Mus' se rend même à Barcelone avec papa pour visiter la mythique Masia. Les dirigeants du grand Barça sont prêts à tout pour attirer le diamant de Neerpede sur les ramblas. À tout, ou presque. Lamisha et Tika, les grands frères, ne peuvent pas accompagner Junior en Catalogne. Bien plus au nord, du côté de Chelsea, on est tout à fait disposé à prendre le "Musonda Family Pack" du côté de Londres. L'amour du tiki-taka est moins fort que la fibre familiale, et l'avenir footballistique de la plus grande promesse du football belge se jouera donc à Cobham, au grand dam d'un Anderlecht qui voit encore un joyau de son centre de formation s'envoler avant même d'avoir enfilé le maillot de l'équipe première.
Charly Musonda Junior n'a encore que seize ans, mais il s'est déjà mis son club formateur à dos et beaucoup de pression sur les épaules. Rapidement estampillé "futur Eden Hazard" quand le prodige du LOSC débarque au Bridge, il passe beaucoup de son temps libre londonien avec celui dont il aimerait suivre les traces prestigieuses sous le maillot des Blues. Mais les années d'apprentissage ne font que commencer.
"La première fois que je l'ai vu, j'étais plutôt impressionné", confie Adi Viveash, coach des jeunes Blues de la prometteuse génération 1996-1997. "C'était un joueur surprenant pour son âge parce que pour un garçon si jeune, il réfléchit énormément sur son jeu. Il a déjà une très bonne analyse de ce qui se déroule autour de lui, sur le terrain."
Incontournable numéro dix à Anderlecht, il se retrouve rapidement excentré sur le côté gauche de l'attaque. Sur les traces d'Eden Hazard, déjà. "Il était petit et rapide, et il enchaînait les dribbles sur l'aile avec une facilité déconcertante", se souvient Adam Shergold, journaliste du Daily Mail qui suit les équipes d'âge pour le quotidien britannique. Comme souvent avec Mus', la première impression est saisissante : "Ce qui m'a le plus épaté, c'est sa vitesse. Et cette conduite de balle… c'est comme si sa chaussure était pleine de glu. Le défenseur qui joue face à lui passe systématiquement une sale soirée…"
Chez les U18 des Blues, Charly se fait rapidement un nom malgré une concurrence féroce. En finale de la prestigieuse Youth Cup anglaise, il fait trembler les filets de Fulham alors que les Cottagers mènent tranquillement 3-0 lors du match aller. Un but capital, qui permettra aux Baby Blues de renverser la situation au match retour. "Même dans une équipe bourrée de grands talents, il était impressionnant et se mettait en évidence", affirme Shergold. "À tel point qu'il est finalement monté en U21 avec un ou deux ans d'avance sur ce qui était prévu."

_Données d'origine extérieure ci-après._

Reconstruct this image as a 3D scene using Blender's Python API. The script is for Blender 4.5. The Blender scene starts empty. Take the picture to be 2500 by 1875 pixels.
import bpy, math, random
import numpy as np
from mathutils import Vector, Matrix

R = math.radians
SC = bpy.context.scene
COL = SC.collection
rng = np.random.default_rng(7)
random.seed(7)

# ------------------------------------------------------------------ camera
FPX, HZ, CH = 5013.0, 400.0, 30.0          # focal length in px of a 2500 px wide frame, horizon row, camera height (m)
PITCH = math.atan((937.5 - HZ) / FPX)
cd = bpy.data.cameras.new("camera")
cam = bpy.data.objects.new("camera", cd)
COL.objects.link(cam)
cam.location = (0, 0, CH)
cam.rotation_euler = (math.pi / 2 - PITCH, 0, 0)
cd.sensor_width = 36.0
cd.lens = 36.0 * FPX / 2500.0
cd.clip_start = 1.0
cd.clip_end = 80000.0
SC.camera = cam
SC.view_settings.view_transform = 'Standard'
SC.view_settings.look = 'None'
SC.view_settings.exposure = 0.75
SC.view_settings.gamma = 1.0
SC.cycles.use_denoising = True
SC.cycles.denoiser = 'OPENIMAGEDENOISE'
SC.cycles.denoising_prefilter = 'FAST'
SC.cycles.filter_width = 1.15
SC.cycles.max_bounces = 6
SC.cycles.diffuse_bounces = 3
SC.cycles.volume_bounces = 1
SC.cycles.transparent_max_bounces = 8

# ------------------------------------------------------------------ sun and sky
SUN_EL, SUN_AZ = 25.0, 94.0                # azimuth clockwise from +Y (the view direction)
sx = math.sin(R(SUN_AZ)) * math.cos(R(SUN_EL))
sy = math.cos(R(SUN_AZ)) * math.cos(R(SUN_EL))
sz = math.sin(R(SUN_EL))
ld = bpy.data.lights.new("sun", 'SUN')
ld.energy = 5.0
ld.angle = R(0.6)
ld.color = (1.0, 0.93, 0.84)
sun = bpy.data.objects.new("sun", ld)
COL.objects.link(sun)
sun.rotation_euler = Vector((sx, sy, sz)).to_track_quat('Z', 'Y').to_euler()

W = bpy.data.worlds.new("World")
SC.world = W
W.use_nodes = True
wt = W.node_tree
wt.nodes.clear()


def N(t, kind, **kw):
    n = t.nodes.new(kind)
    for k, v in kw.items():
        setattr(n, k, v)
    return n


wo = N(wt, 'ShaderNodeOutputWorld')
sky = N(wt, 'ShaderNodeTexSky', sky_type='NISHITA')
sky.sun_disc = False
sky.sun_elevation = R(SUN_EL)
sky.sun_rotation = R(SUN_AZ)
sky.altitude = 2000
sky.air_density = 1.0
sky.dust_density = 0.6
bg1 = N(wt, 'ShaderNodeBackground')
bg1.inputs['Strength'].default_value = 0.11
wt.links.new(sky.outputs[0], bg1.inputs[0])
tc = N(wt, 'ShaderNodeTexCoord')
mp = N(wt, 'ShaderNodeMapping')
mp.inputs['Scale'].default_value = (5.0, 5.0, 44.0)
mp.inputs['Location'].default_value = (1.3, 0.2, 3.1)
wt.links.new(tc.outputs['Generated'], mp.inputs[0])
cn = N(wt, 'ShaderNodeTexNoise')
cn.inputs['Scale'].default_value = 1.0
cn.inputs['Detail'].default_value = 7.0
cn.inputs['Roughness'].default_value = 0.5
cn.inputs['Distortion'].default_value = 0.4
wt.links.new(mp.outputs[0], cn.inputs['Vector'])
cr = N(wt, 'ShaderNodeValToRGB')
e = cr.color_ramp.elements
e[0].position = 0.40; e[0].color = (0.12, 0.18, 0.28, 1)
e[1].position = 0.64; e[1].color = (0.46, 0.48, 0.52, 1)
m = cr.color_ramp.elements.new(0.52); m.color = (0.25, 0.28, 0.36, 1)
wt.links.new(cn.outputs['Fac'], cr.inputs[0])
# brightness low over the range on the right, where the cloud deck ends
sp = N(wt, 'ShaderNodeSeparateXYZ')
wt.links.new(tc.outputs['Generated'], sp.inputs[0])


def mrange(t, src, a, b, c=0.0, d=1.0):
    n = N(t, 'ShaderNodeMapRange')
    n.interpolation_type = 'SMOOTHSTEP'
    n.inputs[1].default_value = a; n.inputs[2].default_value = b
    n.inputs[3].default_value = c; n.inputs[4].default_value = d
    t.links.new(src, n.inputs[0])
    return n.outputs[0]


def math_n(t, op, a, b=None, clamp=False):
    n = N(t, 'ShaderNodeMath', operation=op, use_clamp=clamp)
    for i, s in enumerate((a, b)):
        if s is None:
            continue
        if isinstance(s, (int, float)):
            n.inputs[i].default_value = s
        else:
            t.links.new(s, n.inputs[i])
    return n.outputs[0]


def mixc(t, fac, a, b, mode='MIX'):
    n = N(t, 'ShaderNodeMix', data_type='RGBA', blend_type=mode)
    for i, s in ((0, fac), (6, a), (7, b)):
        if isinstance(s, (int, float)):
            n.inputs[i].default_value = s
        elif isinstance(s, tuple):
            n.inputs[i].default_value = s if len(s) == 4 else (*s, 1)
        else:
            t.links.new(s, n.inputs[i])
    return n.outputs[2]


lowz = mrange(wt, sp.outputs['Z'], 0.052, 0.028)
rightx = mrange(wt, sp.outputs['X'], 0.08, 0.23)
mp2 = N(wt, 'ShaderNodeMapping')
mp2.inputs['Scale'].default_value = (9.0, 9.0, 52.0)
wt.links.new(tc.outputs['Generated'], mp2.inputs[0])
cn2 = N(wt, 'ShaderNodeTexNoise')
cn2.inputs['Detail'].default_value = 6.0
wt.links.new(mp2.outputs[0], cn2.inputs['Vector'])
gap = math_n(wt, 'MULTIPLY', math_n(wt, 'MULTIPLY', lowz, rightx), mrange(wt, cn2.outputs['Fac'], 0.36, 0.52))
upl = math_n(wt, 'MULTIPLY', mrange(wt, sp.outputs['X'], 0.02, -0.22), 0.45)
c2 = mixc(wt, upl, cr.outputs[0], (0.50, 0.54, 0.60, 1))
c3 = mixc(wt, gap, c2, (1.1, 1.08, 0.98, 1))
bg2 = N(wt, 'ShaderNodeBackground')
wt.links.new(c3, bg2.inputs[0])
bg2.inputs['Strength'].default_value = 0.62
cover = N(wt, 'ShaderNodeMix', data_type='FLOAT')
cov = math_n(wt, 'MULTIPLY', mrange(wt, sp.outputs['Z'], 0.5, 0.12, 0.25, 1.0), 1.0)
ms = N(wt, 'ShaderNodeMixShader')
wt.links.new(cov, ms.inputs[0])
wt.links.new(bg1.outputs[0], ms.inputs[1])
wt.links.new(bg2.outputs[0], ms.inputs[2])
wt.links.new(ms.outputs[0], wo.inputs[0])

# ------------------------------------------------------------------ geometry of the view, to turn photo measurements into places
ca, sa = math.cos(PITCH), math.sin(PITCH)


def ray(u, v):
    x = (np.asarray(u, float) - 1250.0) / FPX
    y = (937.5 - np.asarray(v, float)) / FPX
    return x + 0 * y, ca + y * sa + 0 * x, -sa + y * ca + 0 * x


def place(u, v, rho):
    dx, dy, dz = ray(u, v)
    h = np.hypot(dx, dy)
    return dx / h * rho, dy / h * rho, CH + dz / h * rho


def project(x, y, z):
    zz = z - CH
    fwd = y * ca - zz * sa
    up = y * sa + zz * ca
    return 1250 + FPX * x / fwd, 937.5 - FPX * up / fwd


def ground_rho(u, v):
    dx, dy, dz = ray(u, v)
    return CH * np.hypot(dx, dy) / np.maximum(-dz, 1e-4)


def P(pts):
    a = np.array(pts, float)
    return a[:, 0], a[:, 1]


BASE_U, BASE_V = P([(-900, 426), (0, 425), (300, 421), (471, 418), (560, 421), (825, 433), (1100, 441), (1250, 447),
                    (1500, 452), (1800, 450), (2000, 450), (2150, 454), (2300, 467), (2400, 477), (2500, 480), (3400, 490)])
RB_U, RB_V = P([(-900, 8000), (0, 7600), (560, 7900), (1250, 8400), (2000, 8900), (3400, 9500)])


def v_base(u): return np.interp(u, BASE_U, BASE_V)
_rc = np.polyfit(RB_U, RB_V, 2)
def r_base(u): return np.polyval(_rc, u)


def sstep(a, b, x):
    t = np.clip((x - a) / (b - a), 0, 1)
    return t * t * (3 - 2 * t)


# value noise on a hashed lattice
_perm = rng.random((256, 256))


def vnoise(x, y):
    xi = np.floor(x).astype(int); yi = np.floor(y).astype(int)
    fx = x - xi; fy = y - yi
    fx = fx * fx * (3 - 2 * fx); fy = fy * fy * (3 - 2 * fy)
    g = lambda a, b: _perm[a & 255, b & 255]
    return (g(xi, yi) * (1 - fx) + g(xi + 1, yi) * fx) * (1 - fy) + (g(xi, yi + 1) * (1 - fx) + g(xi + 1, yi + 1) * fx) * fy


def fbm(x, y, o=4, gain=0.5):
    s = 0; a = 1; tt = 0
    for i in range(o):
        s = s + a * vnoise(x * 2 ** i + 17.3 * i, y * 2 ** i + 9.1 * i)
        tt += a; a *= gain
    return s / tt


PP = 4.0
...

Dans la prestigieuse antichambre de l'équipe première des Blues, Mus' cotoie les grands talents en devenir que sont Boga, Christensen ou Loftus-Cheek. Et si certaines voix s'élèvent de Belgique pour dénigrer la formation anglaise et évoquer une stagnation dans le développement du dernier des Musonda, le son de cloche est bien différent de l'autre côté de la Manche: "Il s'est développé, surtout physiquement", souligne le journaliste du Mail. "Le jeu anglais peut parfois être dur, mais il s'est amélioré dans les duels et a gagné du coffre sur le plan physique. Il est meilleur que quand il a débarqué d'Anderlecht il y a trois ans."
La future star de Chelsea ?
Plus costaud, oui, mais vraiment plus fort ? "Avec le ballon, on n'avait déjà plus rien à lui apprendre à son arrivée", reconnaît sans peine Adi Viveash. "Par contre, il a progressé sur le plan tactique et au niveau de la conscience du jeu." Une progression qui, à défaut de lui ouvrir les portes d'une équipe fanion presque fermées à double tour par José Mourinho, a fait de lui l'un des cadres des U21 lauréats de la dernière Youth League, sorte de Ligue des Champions pour teenagers.
En finale, les Blues sont venus à bout du Shakhtar, tombeur d'un certain RSC Anderlecht au tour précédent. Une finale lors de laquelle Mus' a dribblé, dribblé et dribblé encore. "Parfois, il peut en faire un peu trop", souligne Adam Shergold. "Lors de cette finale, il aurait pu être critiqué pour ça, mais comme Chelsea a gagné on ne lui en tient pas rigueur." C'est toujours difficile d'en vouloir à un artiste. Priver Mus' de son instinct du dribble, c'est comme censurer l'hémoglobine dans un Tarantino.